Avant l’heure du sommeil et après le réveil général, des vendeurs de nourriture, boissons, fruits et légumes ou encore objets en tous genres (du coupe-ongle au baume du tigre) font des allers retours dans le wagon en déferlant un torrent de mots, en chinois bien sûr. Parfois, la vendeuse de bibelots reste un certain temps dans le wagon et commence un one-girl-show de démonstration et de parlotte dont on en comprend l’essentiel : « Vous allez les acheter mes bibelots à la fin ?! ».
Dans ces trajets, nous avons croisé peu de voyageurs étrangers parmi tous les chinois (les autres « blancs » doivent être en Sleeping class, sage décision). Alors forcément, on peut susciter la curiosité. Il faut trouver les tactiques pour rester à l’écart, ou bien tu te retrouves mêlé à un sacré bazar. Alors tu ne bouges pas trop parce que tu sens qu’on te regarde et déjà certains échanges semblent te concerner. Les meilleures techniques dans ce cas-là : faire semblant de dormir, ne pas croiser les regards, ou choisir la place près de la fenêtre, ça limite les risques de siège organisé.

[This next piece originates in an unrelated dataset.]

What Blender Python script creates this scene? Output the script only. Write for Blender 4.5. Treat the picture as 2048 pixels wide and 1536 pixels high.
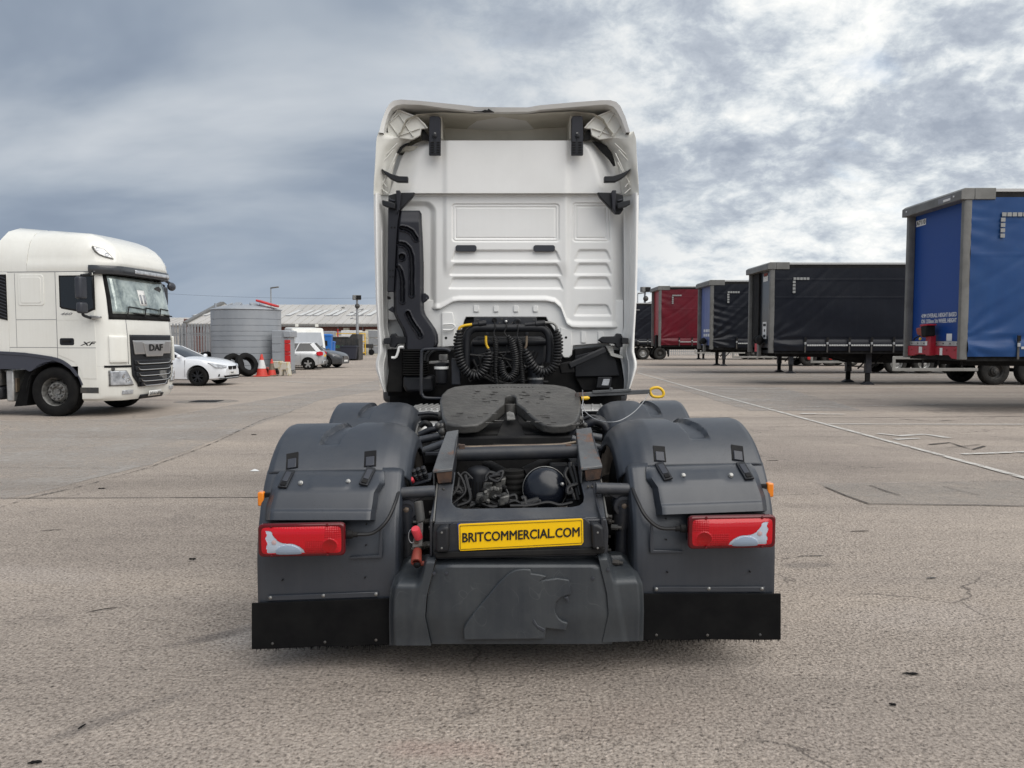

Mais parfois, ton voisin d’en face saute sur la première occasion pour lancer la conversation : un regard interrogateur de ta part, une incompréhension, ou un objet quelconque. La machine est lancée. D’abord, ils te parlent en chinois. Quand ils voient que tu ne comprends pas, une femme sort son portable, écrit quelque chose et te le tend. Là tu rigoles, c’est écrit… en chinois. Tu leur fais comprendre à grands gestes que tu ne lis pas le chinois. Comble, on te tend une fois encore le téléphone, avec des mots chinois écrits en lettre de l’alphabet arabe. Évidemment, c’est tellement plus simple !… Alors les voilà qui discutent de plus belle, de trois ils sont passés à six, puis ceux des banquettes alentours se sont retournés, tu es cerné de regards.
Et puis, tout d’un coup, tu entends « Where are you going? ». Tu te retournes. Juste là derrière toi, alors qu’il avait assisté à toute la conversation depuis le début, un chinois te parle en anglais. Tu te dis presque « Ouf, ça va débloquer l’embouteillage », mais c’est sans compter sur la multitude de questions qui s’enchaînent : « Where are you from? », « Are you lovers? », « Can we see your money? », « How old are you? »…
Quand le voyage se fait vraiment long, on essaie de ne pas regarder l’heure pour ne pas nourrir l’impatience de l’arrivée. La journée suit sont cours avec son lot de petits événements, de la visite aux toilettes (des toilettes à la turque en inox, ce n’est pas bien plus sale que les toilettes des trains du transsibérien), aux repas parsemés, un peu de lecture, un peu de sieste, un peu de tout, avec les arrêts dans les gares qui engendrent systématiquement un flux sortie-entrée assez drôle à voir. A un moment donné, l’agitation se fait plus dense, beaucoup de voyageurs commencent à se préparer, remettent leurs chaussures, descendent leurs bagages. Il est 19h30. La gare de Chengdu est encore à une heure de route. Et pourtant, ils sont prêts, et c’est bien à Chengdu qu’ils descendent.
« Cheechandchong Chengdu !! », les contrôleurs s’égosillent pour annoncer l’arrêt en traversant le wagon. Cinq minutes après, ils repassent, silencieux, un balai à la main, pour commencer leur ménage d’arriver-dans-une-gare. Un peu de rangement, remettre les rideaux bien en place, récupérer les petites bassines en aluminium qui font office de poubelle. Tout ça à travers des wagons toujours bondés. Certains ne s’embêtent pas, ils jettent le contenu par terre (divers emballages, pelures de fruits et mouchoirs) et finissent au balai et éventuellement à la serpillière.
Dehors, le paysage est assombri par la nuit qui tombe doucement, mais on perçoit bien la longue banlieue de la ville. La lumière baisse soudainement, l’écho des roues sur les rails et un sifflet se font plus intenses, puis des lumières vives et blanches éclairent les vitres. Nous sommes en gare, c’est parti pour la descente dans cette nouvelle ville qui nous est alors inconnue, Chengdu.